Drama-free drone zone

    Young hipster man with remote control and flying drone with camera. Green sunny nature.

    It’s the holidays, people are out and about – and some flying enthusiasts will have received drones for presents last month. But what are the rules surrounding these new inhabitants of our skies?

    If you want to fly your drone for fun, you don’t need permission from the Civil Aviation Safety Authority (CASA), provided you follow the Authority’s simple safety rules.

    *You must only fly your drone within your visual line of sight. That means being able to see the drone with your own eyes, rather than with the help of binoculars, telescope or other device.

    *You can only fly in visual meteorological conditions, which generally means no night flights, and where you can’t see the drone during dark and stormy weather.

    *In most Australian cities, you can only fly your drone up to a maximum altitude of 120 metres.  Any higher and you need CASA approval. You can only tell height flown on the more expensive drones thanks to their built-in telemetry via a display on the handset. Less expensive ones (up to $300) only have a flying height range of 100m limitation anyway, so it is self limiting thanks to the remote control transmitter.

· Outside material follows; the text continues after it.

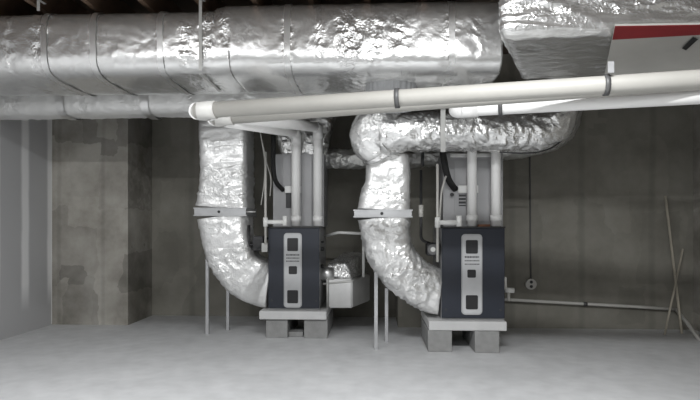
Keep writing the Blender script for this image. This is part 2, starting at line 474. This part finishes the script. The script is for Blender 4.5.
# ------------------------------------------------------------------ hanger straps
def strap(label, a, b, w, mat, group=None, name='hanger_strap', t=.003):
    a, b = Vector(a), Vector(b)
    bm = bmesh.new()
    prism(bm, [a - Vector((w / 2, 0, 0)), a + Vector((w / 2, 0, 0)), b + Vector((w / 2, 0, 0)), b - Vector((w / 2, 0, 0))], (0, -t, 0))
    o = build(name, bm, mat, loc=(a + b) / 2)
    return tag(o, label, 'strap', group)
for u, lab in ((39.5, 'thin pale strap at the far left end of the main foil duct'), (201, 'pale strap crossing the main foil duct from ceiling to underside')):
    x = uX(u, TY0)
    bm = bmesh.new()
    w = .011
    y = TY0 - .012
    zend = 2.215 if u > 100 else 2.66
    prism(bm, [(x - w, y, 2.74), (x + w, y, 2.74), (x + w, y, zend), (x - w, y, zend)], (0, -.003, 0))
    box(bm, (x - w, y - .003, 2.74), (x + w, y + .08, 2.743))
    if u > 100: box(bm, (x - w, y - .003, zend - .028), (x + w, y + .5, zend - .025))
    tag(build('hanger_strap', bm, LIGHTSTRAP, loc=(x, y, 2.6)), lab, 'strap')

# ------------------------------------------------------------------ pvc vent pipes
R3 = .0445
fYL, fYR = 5.47, 4.94              # furnace fronts
def vent(name, label, pts, group=None, rings=(), couplings=(), long_mat=None, reducer=True):
    """pts start at the furnace top and end at the wall"""
    o = thing(name, label, 'pipe', pts[0], group)
    path = fillet(pts, .11, 8)
    if long_mat is None:
        pipeo('pipe_run', path, R3, PVC, o, 24)
    else:
        pipeo('riser_run', fillet(pts[:-1], .11, 8), R3 + .003, PVC, o, 24)
        pipeo('pipe_run', [Vector(pts[-2]), Vector(pts[-1])], R3 + .001, long_mat, o, 24)
    # elbow sockets at every corner
    for i in range(1, len(pts) - 1):
        b = Vector(pts[i]); d1 = (Vector(pts[i - 1]) - b).normalized(); d2 = (Vector(pts[i + 1]) - b).normalized()
        fp = fillet([b + d1 * .125, b, b + d2 * .125], .115, 8)
        pipeo('elbow', fp, R3 + .007, MPVC if long_mat and i == len(pts) - 2 else PVC, o, 24)
    for c, d in couplings:
        c = Vector(c); d = Vector(d).normalized()
        pipeo('coupling', [c - d * .05, c + d * .05], R3 + .006, PVC, o, 24)
    for c, d in rings:
        c = Vector(c); d = Vector(d).normalized()
        q = pipeo('clamp', [c - d * .012, c + d * .012], R3 + .009, STRAP, o, 24); q['label'] = 'dark clamp band'
    if reducer:
        p = Vector(pts[0])
        q = pipeo('reducer', [p + Vector((0, 0, -.004)), p + Vector((0, 0, .045)), p + Vector((0, 0, .05)), p + Vector((0, 0, .10))], [.031, .034, .052, .052], PVC, o, 24)
    return o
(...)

    *Once in the air, you must keep your drone at least 30 metres from anyone not directly associated with its operation.

    *The drone must not be flown over populated areas, such as those that are sufficiently crowded that the drone would pose an unreasonable risk to the life, safety or property. This includes crowded beaches, parks or sports ovals where a game is in progress.

    *There is a general prohibition on flying a drone in a way that creates a hazard to another aircraft, person or property. A “hazard” may be interpreted fairly broadly.

    *Recreational drone users are also advised to respect personal privacy by not recording or taking photos of people without their consent.

    A note of caution: While privacy concerns are not within CASA’s authority, operators may find themselves in breach of state and territory privacy or trespass laws, depending on how and where the drone is flown, and whether audio, video or photographic footage is recorded.

    As a general rule, drones cannot be flown for money or economic reward without a specific licence.  There are, however, two new instances where such a certificate is not required: for commercial-like operations over your own land, and for commercial flights under two kilometres with very small drones, provided that the pilot notifies CASA at least five business days beforehand, and adheres to all the existing rules for recreational drone use.